Today’s Topic of Discussion: KHILAFAT MOVEMENT AND RISE OF COMMUNAL POLITICS IN INDIA
KHILAFAT MOVEMENT AND RISE OF COMMUNAL POLITICS IN INDIA
Since we are still debating the factors and actors responsible for the rise of the communal divide and the Partition of india, it is fair to have a fresh look at the Khilafat Movement (1919-1924) and its impact on subsequent political events.
The Khilafat agitation was essentially the response of the Indian Muslim clergy to the post-World War I developments in distant Turkey.
In this war Turkey had sided with Germany and as vanquished party had to accept humiliating conditions dictated by Britain and Allies.
It is important to remember that much before the war the internal crisis had started consuming the Ottoman Empire. In 1909, the Young Turks entered the palace of Sultan Abdul Hameed and had deposed him. Around this time the Arabs had also started giving expression to nationalist aspirations to secure their independence. During the war the Arabs revolted against the Sultan and joined the Allied forces in 1916. who in turn promised them freedom and self-rule.
But in India which had no historical ties with the Ottoman Caliphate. the Muslim clergy held that the survival of Caliphate was vital for the survival of Islam.
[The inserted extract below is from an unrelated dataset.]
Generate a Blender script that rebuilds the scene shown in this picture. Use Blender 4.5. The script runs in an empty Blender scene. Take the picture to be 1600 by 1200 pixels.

They organized themselves to defend Ottoman Caliphate and constituted an All India Khilafat Committee The first meeting of the committee was held on 23 November 1919 in Delhi. Mahatma Gandhi attended the meeting and subsequently assumed the leadership of the movement and went around the country addressing large gatherings from the pulpit of almost every major Mosque.
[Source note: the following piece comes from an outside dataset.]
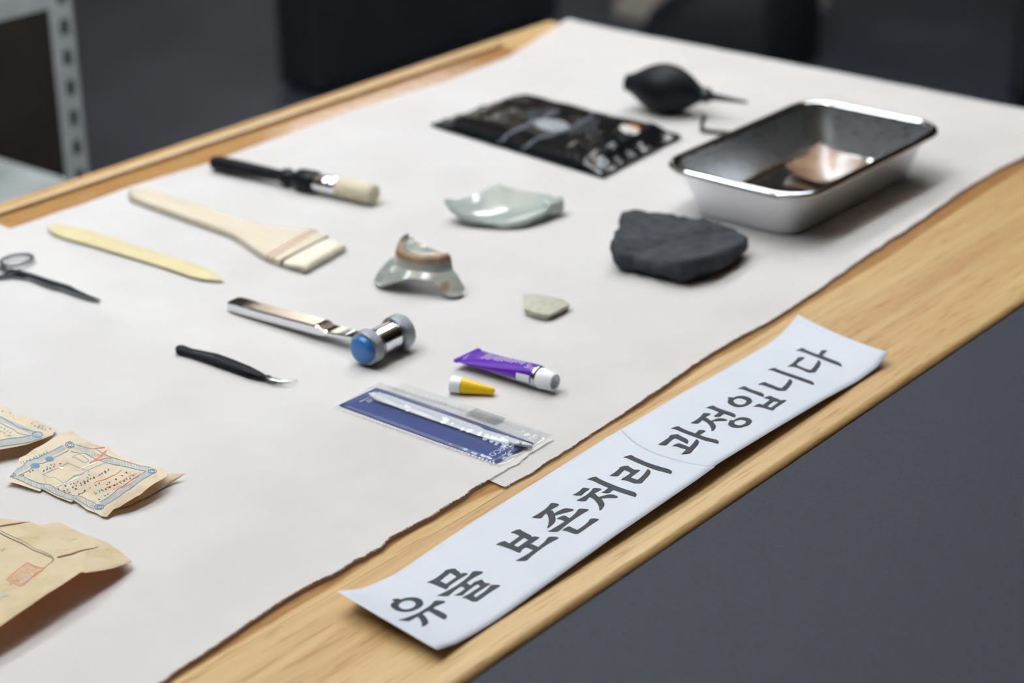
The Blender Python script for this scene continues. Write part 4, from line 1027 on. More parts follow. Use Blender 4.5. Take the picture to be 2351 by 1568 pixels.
# ------------------------------------------------------------------ air blower
bl = thing('air_blower', (-1.256, 1.803, ZT), 'black rubber air blower bulb with a thin pointed nozzle', 'blower')
M_rubber = plain('black_rubber', srgb(16, 18, 24), rough=0.5, var=0.05, vscale=20, Specular_IOR_Level=0.25)
b0, b1 = at(1440, 191, .029 + Z0), at(1716, 237, .022 + Z0)
BL = (b1 - b0).length
bp = lambda lst: [(t * BL, r) for t, r in lst]
RB = .0285
b0.z, b1.z = ZT + .030, ZT + .023
bulb = [(-.015, .001), (-.012, .0085), (.005, .0105), (.03, .0105), (.045, .0120)]
for k_ in range(1, 18):
    q = k_ / 18; th = math.pi * (.12 + .80 * q)
    bulb.append((lerp(.05, .62, q), max(.0075, RB * math.sin(th) ** .92)))
bulb += [(.635, .0078), (.65, .0078)]
v, f = lathe(b0, b1, bp(bulb), 48)
mesh('bulb', v, f, M_rubber, bl, angle=60)
v, f = lathe(b0, b1, bp([(.63, .0060), (.645, .0088), (.68, .0088), (.69, .0064), (.715, .0052), (.73, .0042), (.86, .0030), (.995, .0017), (1.0, .0008)]), 28)
mesh('nozzle', v, f, plain('black_nozzle_plastic', srgb(30, 32, 40), rough=0.3), bl, angle=50)
# flattened foot of the bulb
q = at(1530, 258, 0)

# ------------------------------------------------------------------ bent black tool half hidden by the tray
hk = [at(1617, 270, .014 + Z0), at(1612, 282, .008 + Z0), at(1611, 297, .0032 + Z0), at(1622, 300, .0032 + Z0), at(1660, 304, .0032 + Z0), at(1720, 311, .0032 + Z0), at(1800, 322, .0032 + Z0)]
for p in hk: p.z = max(p.z, ZT + .0028)
PTS = []
for i in range(len(hk) - 1):
    for j in range(4): PTS.append(hk[i].lerp(hk[i + 1], j / 4))
PTS.append(hk[-1])
v, f = tube(PTS, .0024, 8)
hkt = thing('bent_tool', (hk[2].x, hk[2].y, ZT), 'thin black tool with a bent-up end half hidden behind the tray', 'tool')
mesh('shaft', v, f, M_blackcoat, hkt)
v, f = lathe(hk[0] - Vector((0, 0, .001)), hk[0] + Vector((.0004, .001, .005)), [(0, .0026), (.003, .0026), (.0045, .0018), (.005, .0004)], 12)
mesh('tip_cap', v, f, M_blackcoat, hkt)

# ------------------------------------------------------------------ print placed on real sheets
def project(p):
    d = Vector((p[0], p[1], p[2] - T - EYE))
    z = AX_X.z * d.x + AX_Y.z * d.y + AX_Z.z * d.z
    return (IMG_W / 2 + FPX * (AX_X.x * d.x + AX_Y.x * d.y + AX_Z.x * d.z) / z,
            IMG_H / 2 + FPX * (AX_X.y * d.x + AX_Y.y * d.y + AX_Z.y * d.z) / z)
def prints(name, fn, polys, lift, maxlen, mat, parent):
    """few marks: a part each; a swarm of tiny strokes: one part of kind stuff"""
    if len(polys) <= 12:
        for c in polys:
            v, f = decal(fn, [c], lift, maxlen); mesh(name, v, f, mat, parent, smooth_=False)
    else:
        v, f = decal(fn, polys, lift, maxlen); tag(mesh(name, v, f, mat, parent, smooth_=False), kind='stuff')
class Sheet:
    """a curved sheet; uv() finds the spot of the sheet seen at a point of the photograph"""
    def __init__(s, fn, n=36):
        s.fn = fn
        s.s = [(u / n, v / n, project(fn(u / n, v / n))) for u in range(n + 1) for v in range(n + 1)]
    def uv(s, px, py):
        u, v, _ = min(s.s, key=lambda t: (t[2][0] - px) ** 2 + (t[2][1] - py) ** 2)
        e = 0.004
        for _ in range(4):
            a = project(s.fn(u, v)); b = project(s.fn(min(1, u + e), v)); c = project(s.fn(u, min(1, v + e)))
            du, dv = min(1, u + e) - u or -e, min(1, v + e) - v or -e
            j = ((b[0] - a[0]) / du, (c[0] - a[0]) / dv, (b[1] - a[1]) / du, (c[1] - a[1]) / dv)
            det = j[0] * j[3] - j[1] * j[2]
            if abs(det) < 1e-6: break
            ex, ey = px - a[0], py - a[1]
            u = max(0.003, min(.997, u + (j[3] * ex - j[1] * ey) / det)); v = max(0.003, min(.997, v + (-j[2] * ex + j[0] * ey) / det))
        return (u, v)
    def poly(s, pts): return [[s.uv(*p) for p in pts]]
    def line(s, pts, w):
        """stroke of width w (photo pixels)"""
        return Multi([[[s.uv(*p) for p in stroke([a, b], w)[0]]] for a, b in zip(pts, pts[1:])])
def zoomed(ox, oy, sc): return lambda x, y: (ox + x / sc, oy + y / sc)
def ellipse(cx, cy, rx, ry, n=20, rot=0.0):
    return [(cx + rx * math.cos(a) * math.cos(rot) - ry * math.sin(a) * math.sin(rot), cy + rx * math.cos(a) * math.sin(rot) + ry * math.sin(a) * math.cos(rot)) for a in [2 * math.pi * k / n for k in range(n)]]

def aged_paper(name, c0, c1, stain, trans):
    k = NT(name)
    v = k.coord()
    col = k.ramp(k.noise(v, 35, 5), [(0.3, c0), (0.7, c1)])
    col = k.mix(k.ramp(k.noise(v, 70, 6, 0.65), [(0.58, (0, 0, 0)), (0.75, (0.8, 0.8, 0.8))]), col, stain)
    col = k.mix(k.ramp(k.noise(v, 24, 4, 0.6), [(0.52, (0, 0, 0)), (0.68, (0.5, 0.5, 0.5))]), col, stain)
    k.bump(k.noise(v, 300, 4), 0.25, 0.0005)
    tl = k.n('ShaderNodeBsdfTranslucent'); tl.inputs[0].default_value = (*trans, 1)
    mx = k.n('ShaderNodeMixShader'); mx.inputs[0].default_value = 0.25
    k.set(Base_Color=col, Roughness=0.85, Specular_IOR_Level=0.2)
    k.l(k.b.outputs[0], mx.inputs[1]); k.l(tl.outputs[0], mx.inputs[2]); k.l(mx.outputs[0], k.out.inputs[0])
    return k.m
M_old = aged_paper('aged_certificate_paper', srgb(222, 208, 182), srgb(236, 224, 202), srgb(190, 168, 136), srgb(190, 140, 90))
M_manila = aged_paper('aged_manila_paper', srgb(214, 200, 168), srgb(224, 212, 182), srgb(192, 168, 124), srgb(176, 96, 56))
M_blueink = plain('blue_print', srgb(142, 168, 182), rough=0.8, var=0.15, vscale=200)
M_deepblue = plain('deep_blue_print', srgb(92, 138, 168), rough=0.8, var=0.15, vscale=200)
M_penink = plain('dark_pen_ink', srgb(58, 60, 88), rough=0.7)
M_redink = plain('red_seal_ink', srgb(222, 116, 92), rough=0.8, var=0.15, vscale=300)
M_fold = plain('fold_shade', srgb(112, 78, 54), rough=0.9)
M_palered = plain('pale_red_print', srgb(222, 172, 150), rough=0.8)
def patch_z(pl, zs): return [at(p[0], p[1], z + Z0) for p, z in zip(pl, zs)]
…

The Khilafat Conference held in Calcutta in February 1920 asserted that ‘the Islamic Shariat (law) requires the presence of a Caliph and Imam in every age. Caliph meant a Muslim ruler with dominion and sovereign authority to defend the Muslim populations and enforce Islamic law’.
The Khilafat Committee stressed that the Ottoman Sultan was the ‘Universal Caliph to whom all Muslims including those living outside his dominion owed allegiance It further asserted that ‘obedience and assistance to Ottoman Sultan is obligatory’ and ‘any Muslim disobeying the commands of Sultan shall automatically go beyond the pale of Islam’.
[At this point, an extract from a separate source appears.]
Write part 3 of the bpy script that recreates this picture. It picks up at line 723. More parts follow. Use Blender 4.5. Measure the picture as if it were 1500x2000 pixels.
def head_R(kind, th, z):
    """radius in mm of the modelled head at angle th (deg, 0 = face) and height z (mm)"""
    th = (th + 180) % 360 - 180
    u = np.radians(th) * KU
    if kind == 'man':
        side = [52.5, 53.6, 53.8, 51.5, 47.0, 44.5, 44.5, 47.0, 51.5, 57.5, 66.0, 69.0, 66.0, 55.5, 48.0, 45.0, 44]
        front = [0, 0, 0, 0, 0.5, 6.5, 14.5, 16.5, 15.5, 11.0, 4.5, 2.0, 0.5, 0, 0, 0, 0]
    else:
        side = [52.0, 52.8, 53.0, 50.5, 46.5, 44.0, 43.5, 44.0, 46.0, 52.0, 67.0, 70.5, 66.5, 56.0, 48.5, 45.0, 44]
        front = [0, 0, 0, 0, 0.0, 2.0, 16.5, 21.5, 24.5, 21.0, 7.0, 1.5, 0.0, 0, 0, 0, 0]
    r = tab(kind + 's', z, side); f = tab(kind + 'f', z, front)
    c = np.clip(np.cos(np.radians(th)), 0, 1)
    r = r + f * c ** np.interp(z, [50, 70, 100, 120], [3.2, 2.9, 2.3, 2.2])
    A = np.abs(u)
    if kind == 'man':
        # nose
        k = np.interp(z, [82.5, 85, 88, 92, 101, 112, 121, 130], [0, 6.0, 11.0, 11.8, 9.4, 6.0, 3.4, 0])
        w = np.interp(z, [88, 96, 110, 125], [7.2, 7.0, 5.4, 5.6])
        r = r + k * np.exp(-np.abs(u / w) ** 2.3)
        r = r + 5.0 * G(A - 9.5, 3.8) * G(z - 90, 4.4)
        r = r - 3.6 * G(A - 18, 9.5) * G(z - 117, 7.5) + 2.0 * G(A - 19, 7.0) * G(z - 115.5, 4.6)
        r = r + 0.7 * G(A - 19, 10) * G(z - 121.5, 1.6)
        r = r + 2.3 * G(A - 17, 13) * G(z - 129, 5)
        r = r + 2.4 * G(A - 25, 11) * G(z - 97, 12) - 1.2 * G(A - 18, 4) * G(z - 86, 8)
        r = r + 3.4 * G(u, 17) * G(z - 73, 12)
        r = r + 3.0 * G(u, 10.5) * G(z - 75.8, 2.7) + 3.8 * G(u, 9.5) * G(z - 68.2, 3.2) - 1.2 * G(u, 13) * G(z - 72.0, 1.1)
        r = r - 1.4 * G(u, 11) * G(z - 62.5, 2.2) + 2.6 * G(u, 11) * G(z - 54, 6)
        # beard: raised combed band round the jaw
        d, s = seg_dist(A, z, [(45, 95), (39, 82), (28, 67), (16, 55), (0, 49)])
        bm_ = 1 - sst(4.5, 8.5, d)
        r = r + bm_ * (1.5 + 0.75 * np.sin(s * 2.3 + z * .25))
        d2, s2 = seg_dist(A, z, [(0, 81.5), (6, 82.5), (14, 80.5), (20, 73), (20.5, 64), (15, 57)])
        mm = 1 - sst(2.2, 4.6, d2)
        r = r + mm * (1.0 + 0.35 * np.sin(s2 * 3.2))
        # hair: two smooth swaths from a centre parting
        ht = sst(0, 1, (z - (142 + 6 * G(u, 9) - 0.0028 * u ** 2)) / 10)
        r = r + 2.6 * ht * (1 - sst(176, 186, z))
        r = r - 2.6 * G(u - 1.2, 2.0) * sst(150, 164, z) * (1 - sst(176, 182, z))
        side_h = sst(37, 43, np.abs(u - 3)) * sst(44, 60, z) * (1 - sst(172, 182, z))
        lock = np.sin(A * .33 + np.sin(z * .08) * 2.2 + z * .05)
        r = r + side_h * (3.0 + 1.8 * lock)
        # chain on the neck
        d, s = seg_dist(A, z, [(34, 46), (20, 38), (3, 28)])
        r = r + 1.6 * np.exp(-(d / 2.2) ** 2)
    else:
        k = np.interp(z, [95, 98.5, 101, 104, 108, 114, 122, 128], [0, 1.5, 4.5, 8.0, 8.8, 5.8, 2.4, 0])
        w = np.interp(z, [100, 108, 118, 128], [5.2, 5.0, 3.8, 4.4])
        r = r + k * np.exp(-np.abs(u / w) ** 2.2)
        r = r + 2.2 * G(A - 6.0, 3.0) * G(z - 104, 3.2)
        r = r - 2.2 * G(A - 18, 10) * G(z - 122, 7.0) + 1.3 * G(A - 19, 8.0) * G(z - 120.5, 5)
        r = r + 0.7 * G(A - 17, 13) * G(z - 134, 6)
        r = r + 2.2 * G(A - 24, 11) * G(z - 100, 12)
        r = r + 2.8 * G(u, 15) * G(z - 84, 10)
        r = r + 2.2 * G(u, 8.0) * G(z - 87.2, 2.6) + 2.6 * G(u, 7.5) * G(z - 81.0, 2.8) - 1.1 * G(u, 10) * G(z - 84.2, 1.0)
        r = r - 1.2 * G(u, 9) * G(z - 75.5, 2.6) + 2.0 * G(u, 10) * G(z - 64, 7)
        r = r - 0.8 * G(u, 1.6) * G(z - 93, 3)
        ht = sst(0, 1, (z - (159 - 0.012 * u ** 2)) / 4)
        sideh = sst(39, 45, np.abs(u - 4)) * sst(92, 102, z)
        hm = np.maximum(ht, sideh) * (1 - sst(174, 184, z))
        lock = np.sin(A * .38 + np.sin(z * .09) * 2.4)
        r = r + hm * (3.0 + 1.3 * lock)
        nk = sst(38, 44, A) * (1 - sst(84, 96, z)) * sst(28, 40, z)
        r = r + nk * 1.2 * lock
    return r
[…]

During the course of next four years, Khilafat grew into a strong anti-British movement resorting to civil disobedience and enacting the fiasco of migration of more than a lakh of Muslims to Afghanistan. The Moplah rebellion and Chauri Chaura violence which forced Gandhiji to withdraw from the movement were byproducts of this agitation.
The Khilafat leaders interpreted the losses of Turkey in terms of conflict between the Christian World and Islam ignoring the fact that Turkey had participated in a war fought by Christian powers on both the sides. The clergy in pursuit of their pan-Islamic agenda became totally oblivious both to the feelings of Young Turks and Arab national aspirations.
Qazı Addel Abbasi in his book Tehreek Khilafat has recorded that on the occasion of the foundation stone laying ceremony of Jamia Millia, Maulana Mahmood Hasan on seeing a man dressed in Arab attire commented that I hate this dress, it is the attire of the traitors’.
It is paradoxical that when the young leadership of Turkey was rising to take their country on the path of modernism and progress and the Arabs were asserting their right to self-rule, the leaders of the Indian freedom movement were striving to protect a decaying despotic regime in the name of religion.
The movement failed miserably as the Turks themselves abolished the Khilafat but it succeeded in introducing religiosity as credible instrument of political mobilisation. What role this religiosity’ played in shaping the future politics, particularly the events of 1947 surely needs reappraisal.